== INPUT DATA

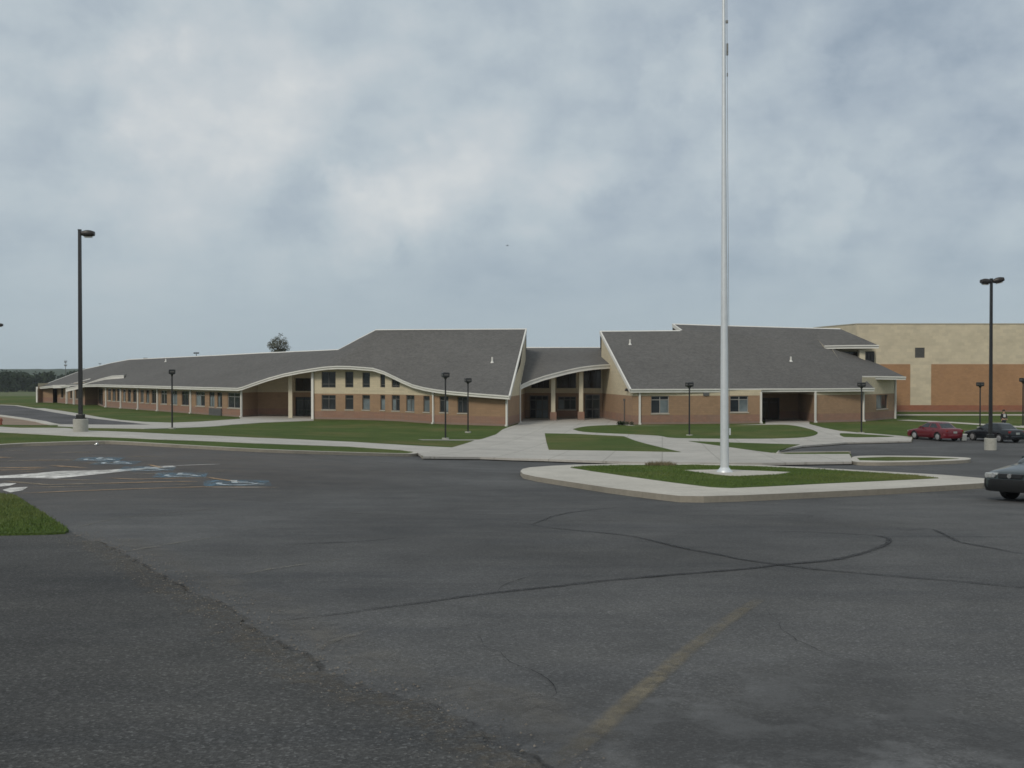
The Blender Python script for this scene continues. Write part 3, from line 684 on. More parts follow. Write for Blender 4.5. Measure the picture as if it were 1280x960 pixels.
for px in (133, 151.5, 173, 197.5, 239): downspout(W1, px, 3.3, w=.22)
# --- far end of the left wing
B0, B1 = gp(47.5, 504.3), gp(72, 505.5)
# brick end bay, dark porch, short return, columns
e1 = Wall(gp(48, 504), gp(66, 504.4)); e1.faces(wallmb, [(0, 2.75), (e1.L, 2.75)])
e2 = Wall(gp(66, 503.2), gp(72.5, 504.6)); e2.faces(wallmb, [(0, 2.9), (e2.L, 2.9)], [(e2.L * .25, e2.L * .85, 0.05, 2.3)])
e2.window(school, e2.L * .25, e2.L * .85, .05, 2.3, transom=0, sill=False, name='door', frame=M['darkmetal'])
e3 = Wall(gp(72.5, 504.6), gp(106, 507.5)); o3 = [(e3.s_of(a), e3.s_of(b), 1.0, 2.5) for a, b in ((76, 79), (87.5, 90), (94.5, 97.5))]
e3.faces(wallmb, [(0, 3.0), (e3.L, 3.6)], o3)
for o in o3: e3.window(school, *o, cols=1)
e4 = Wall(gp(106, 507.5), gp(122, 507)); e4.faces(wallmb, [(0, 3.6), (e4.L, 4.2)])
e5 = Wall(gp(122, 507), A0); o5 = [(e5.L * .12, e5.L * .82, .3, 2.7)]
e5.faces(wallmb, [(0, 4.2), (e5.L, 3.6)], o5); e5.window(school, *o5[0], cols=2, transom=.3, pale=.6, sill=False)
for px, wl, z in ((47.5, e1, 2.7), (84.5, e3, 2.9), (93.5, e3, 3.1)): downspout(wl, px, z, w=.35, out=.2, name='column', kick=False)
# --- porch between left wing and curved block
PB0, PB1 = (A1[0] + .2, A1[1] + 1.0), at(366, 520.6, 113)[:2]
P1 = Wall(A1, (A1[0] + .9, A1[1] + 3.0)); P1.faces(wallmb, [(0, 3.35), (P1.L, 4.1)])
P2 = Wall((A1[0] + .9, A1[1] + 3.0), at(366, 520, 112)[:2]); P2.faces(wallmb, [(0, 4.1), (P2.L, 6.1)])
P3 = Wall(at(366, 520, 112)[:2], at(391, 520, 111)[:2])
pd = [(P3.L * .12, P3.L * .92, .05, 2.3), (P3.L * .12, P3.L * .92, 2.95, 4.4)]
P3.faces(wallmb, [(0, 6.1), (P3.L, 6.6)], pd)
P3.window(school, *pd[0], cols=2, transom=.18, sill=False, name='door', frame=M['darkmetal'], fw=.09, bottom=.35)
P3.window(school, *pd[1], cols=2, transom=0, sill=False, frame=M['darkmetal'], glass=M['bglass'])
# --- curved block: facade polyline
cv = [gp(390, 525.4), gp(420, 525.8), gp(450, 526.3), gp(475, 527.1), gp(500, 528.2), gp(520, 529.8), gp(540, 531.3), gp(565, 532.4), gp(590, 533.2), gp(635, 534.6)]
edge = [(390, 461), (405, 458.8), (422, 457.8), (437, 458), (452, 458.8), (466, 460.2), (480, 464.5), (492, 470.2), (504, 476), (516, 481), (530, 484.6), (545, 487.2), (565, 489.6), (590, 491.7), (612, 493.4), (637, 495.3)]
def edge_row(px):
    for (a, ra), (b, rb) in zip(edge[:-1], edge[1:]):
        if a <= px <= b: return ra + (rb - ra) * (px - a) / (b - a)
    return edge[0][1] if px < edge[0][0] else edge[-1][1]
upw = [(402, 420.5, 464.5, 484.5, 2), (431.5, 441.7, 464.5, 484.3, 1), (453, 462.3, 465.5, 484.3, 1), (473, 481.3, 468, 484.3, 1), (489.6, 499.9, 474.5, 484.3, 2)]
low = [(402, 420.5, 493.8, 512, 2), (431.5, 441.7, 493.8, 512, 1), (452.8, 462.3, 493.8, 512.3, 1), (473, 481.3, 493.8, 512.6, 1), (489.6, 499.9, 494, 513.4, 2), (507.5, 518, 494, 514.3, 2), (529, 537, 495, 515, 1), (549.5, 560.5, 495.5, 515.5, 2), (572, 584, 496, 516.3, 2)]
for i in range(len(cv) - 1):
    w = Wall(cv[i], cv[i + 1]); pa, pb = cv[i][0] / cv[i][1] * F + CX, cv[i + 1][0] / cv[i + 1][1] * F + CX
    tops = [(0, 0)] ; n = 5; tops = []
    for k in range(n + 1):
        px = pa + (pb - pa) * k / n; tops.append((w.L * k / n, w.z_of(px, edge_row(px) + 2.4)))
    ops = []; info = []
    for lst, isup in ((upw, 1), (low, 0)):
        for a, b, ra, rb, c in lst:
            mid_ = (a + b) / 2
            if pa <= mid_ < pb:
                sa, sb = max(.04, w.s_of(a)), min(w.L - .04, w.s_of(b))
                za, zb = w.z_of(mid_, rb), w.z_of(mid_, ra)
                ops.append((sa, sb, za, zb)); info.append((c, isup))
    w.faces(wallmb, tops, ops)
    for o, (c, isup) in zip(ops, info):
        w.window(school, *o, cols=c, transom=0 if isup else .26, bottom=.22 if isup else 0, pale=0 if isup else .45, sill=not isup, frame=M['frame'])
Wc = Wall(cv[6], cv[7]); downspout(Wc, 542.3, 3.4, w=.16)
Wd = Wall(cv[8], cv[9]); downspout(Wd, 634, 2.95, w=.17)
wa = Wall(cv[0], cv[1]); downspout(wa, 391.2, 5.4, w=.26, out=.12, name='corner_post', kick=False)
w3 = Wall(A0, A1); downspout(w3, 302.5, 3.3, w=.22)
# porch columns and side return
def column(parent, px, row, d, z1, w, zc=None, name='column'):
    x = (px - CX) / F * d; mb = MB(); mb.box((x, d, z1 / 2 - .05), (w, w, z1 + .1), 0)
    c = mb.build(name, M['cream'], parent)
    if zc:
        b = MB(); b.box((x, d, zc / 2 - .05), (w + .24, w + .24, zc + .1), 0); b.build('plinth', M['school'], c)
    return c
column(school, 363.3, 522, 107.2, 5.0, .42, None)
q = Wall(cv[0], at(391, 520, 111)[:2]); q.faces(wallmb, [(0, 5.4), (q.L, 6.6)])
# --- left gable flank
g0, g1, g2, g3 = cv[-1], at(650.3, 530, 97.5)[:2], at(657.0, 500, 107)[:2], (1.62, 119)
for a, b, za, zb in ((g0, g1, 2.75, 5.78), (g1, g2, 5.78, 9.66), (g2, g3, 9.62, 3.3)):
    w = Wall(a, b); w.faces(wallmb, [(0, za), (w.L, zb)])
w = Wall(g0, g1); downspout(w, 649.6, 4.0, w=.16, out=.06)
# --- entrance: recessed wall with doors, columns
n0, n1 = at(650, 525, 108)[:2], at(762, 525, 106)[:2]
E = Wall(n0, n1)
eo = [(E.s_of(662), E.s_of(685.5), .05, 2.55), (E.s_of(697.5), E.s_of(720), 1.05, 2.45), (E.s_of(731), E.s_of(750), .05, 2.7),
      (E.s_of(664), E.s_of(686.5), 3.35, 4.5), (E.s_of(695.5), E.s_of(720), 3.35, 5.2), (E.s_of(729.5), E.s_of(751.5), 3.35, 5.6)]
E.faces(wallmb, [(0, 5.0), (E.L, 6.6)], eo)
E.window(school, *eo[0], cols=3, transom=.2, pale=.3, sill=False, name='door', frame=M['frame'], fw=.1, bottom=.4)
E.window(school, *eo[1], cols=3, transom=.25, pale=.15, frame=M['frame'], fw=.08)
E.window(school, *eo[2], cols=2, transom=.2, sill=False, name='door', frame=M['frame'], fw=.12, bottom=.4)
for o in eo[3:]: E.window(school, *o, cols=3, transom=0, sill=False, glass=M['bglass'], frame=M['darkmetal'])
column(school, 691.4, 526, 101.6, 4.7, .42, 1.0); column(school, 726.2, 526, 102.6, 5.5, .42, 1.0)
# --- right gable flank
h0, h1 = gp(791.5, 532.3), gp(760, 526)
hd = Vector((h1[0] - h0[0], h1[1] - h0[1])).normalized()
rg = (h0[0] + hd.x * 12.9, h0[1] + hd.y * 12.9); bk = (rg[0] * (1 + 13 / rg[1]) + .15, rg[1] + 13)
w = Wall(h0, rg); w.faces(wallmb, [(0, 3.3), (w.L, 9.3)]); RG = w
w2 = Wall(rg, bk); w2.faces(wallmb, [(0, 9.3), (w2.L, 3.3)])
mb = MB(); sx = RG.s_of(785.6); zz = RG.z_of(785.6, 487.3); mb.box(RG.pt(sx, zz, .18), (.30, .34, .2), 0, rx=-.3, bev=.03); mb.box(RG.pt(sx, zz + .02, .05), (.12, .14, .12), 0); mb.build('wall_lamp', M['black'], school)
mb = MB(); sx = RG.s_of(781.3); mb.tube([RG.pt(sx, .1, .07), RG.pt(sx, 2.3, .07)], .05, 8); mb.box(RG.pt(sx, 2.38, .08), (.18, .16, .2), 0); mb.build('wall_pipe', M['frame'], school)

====
== INPUT DATA

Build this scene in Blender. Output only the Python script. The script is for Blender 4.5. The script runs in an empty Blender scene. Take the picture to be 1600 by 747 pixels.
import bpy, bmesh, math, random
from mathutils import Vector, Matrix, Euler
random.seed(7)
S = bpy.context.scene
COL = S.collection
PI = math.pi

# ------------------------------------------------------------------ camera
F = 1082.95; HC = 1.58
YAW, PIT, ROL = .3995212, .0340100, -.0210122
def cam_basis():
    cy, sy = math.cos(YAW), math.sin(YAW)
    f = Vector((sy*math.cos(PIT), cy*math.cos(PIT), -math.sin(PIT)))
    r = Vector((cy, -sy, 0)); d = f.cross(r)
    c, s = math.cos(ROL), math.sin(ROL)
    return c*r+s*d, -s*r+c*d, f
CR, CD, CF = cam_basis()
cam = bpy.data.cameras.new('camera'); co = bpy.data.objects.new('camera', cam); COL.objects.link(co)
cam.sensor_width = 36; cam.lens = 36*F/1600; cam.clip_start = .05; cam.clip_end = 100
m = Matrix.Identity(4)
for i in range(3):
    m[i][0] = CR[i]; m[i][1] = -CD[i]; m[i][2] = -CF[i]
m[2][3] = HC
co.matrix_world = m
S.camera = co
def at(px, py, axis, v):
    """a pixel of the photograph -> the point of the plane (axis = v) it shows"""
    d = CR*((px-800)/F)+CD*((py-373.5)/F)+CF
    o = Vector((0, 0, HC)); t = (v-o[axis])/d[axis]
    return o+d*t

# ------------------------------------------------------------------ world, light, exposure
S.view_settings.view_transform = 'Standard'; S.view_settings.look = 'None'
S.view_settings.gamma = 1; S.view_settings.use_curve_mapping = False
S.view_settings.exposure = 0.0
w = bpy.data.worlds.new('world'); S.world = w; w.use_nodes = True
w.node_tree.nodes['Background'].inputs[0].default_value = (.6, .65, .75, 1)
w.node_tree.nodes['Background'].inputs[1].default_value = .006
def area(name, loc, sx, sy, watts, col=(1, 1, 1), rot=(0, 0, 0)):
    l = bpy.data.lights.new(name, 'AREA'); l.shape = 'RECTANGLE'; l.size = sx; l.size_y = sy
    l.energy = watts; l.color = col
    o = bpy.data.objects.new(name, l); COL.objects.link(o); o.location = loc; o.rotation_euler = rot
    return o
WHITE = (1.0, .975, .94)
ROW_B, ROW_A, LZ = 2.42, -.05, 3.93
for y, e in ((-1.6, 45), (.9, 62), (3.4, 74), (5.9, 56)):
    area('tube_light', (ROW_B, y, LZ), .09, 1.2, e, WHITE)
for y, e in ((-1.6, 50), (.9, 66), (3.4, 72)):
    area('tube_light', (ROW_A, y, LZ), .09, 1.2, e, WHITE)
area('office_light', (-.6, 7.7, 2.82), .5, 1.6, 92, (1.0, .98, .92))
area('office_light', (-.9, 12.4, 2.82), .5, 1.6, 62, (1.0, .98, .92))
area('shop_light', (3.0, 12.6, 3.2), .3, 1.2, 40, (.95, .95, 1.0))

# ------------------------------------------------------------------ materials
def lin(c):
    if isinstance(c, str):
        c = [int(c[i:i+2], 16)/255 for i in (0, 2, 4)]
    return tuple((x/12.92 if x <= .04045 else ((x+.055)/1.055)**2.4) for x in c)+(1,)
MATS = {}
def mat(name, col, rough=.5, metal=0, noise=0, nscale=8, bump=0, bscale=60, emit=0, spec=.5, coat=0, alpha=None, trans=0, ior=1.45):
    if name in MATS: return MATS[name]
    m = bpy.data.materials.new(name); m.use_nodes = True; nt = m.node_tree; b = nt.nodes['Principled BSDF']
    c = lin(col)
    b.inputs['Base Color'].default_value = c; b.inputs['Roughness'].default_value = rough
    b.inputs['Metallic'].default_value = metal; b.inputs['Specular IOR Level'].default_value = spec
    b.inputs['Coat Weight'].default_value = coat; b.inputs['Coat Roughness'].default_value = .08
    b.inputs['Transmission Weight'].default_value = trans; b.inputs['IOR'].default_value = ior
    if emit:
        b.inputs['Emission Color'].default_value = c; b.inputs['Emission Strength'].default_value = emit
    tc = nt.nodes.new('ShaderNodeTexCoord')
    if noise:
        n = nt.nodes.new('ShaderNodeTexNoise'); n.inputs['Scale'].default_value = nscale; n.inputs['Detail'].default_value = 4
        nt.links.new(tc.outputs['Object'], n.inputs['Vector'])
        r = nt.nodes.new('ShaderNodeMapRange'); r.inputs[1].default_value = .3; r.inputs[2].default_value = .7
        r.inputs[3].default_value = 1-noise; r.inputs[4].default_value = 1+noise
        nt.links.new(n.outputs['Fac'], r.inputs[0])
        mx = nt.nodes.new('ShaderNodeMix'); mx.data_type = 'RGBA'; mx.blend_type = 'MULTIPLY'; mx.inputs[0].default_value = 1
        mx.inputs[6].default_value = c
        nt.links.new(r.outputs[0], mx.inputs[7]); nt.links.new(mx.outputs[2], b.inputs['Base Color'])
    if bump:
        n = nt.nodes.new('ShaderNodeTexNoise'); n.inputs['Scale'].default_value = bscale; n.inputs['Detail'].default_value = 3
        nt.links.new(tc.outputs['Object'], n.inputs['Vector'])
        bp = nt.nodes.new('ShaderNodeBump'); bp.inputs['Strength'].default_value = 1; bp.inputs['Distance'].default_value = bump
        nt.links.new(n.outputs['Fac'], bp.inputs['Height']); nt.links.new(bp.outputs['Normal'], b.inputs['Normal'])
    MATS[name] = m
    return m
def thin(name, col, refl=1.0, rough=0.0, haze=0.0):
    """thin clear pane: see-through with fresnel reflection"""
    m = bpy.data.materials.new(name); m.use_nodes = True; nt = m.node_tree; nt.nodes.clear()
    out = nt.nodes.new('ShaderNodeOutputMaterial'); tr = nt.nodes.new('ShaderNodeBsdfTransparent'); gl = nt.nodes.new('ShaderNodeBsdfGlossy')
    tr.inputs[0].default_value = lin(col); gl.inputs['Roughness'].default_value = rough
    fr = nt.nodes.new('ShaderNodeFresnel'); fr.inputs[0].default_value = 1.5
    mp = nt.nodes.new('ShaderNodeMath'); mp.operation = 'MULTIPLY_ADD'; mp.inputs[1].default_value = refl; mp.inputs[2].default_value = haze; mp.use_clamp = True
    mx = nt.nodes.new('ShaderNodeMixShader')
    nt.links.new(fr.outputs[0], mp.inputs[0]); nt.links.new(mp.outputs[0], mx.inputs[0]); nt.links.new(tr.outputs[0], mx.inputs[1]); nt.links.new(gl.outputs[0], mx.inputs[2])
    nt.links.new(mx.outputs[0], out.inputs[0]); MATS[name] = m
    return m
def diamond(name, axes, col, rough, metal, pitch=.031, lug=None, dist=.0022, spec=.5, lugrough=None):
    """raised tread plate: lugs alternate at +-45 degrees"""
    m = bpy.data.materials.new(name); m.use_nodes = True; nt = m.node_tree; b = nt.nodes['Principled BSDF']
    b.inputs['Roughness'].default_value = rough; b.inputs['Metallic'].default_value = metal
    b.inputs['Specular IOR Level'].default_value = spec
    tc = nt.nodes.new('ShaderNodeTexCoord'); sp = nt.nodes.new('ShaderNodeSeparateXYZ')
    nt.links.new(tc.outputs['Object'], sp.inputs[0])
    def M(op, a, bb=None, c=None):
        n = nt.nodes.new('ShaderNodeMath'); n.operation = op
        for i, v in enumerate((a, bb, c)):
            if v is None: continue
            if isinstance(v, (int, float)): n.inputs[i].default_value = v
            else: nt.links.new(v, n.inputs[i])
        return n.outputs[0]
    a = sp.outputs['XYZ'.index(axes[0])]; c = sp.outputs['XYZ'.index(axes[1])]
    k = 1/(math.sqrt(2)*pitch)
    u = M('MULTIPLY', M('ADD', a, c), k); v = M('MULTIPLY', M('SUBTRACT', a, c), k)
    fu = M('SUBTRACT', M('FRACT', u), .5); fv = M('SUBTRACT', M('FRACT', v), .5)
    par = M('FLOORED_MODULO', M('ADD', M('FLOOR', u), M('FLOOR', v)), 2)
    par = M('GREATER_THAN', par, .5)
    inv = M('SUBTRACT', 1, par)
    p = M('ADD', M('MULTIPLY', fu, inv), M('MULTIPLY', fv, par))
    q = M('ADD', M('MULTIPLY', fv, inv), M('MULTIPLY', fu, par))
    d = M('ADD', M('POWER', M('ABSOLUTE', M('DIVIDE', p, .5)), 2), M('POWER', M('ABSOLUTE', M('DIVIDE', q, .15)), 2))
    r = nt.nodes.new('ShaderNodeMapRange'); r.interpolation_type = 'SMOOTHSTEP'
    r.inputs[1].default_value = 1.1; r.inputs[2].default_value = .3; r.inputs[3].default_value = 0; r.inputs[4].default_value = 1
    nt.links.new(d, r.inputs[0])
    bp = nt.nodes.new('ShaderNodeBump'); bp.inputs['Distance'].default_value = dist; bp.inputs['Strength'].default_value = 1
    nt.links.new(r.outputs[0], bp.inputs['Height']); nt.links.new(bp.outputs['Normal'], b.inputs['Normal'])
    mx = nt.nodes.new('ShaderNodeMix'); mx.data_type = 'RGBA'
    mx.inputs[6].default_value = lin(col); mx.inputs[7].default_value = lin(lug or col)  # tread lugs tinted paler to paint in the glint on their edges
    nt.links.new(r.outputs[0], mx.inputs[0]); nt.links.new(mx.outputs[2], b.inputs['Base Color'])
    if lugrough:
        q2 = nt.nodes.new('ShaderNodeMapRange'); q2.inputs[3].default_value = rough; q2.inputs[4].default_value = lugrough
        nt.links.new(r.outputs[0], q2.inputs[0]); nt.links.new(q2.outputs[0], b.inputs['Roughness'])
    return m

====

> _EXERCISE PROMPT_:
Pick out all the lines with the word "Blender" in them and copy them.

> _SOLVED EXERCISE_:
The Blender Python script for this scene continues. Write part 3, from line 684 on. More parts follow. Write for Blender 4.5. Measure the picture as if it were 1280x960 pixels.
Build this scene in Blender. Output only the Python script. The script is for Blender 4.5. The script runs in an empty Blender scene. Take the picture to be 1600 by 747 pixels.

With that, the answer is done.